What the first visit involves

Walk in, wait for the bartender to notice you, order a beer or a $2 well drink by name (bourbon, vodka, gin), pay cash, sit at the bar or in one of a few tight booths. If the jukebox is playing, it will be older rock or country. There is no menu to study, no decision to make beyond what you drink. If you are not a regular, the bartender will serve you without warmth but without rudeness. Expect to be the only woman in the room or one of very few. Expect to overhear conversations about neighborhood history, art openings, construction, and who used to drink there. If you return, you become a regular within three visits.

Hours and logistics

Mount Royal Tavern operates Monday through Friday, 5 p.m. to 2 a.m., and Saturday and Sunday, 4 p.m. to 2 a.m. (verify hours before traveling specifically for an evening, as these can shift). Street parking on Mount Royal and North Avenue is available but competitive during evening hours; a lot is not attached to the bar.
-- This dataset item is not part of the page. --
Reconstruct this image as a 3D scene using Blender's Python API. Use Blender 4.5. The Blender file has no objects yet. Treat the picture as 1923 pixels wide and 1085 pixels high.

The location is a 10-minute walk from the Station North cultural corridor and about a mile north of downtown. No public restroom beyond what patrons can request.

This bar survives because it prices itself below the market, operates in a neighborhood with low commercial rent pressure, and does not compete for customers who care about branding or social media. It is useful precisely because it has no reason to change.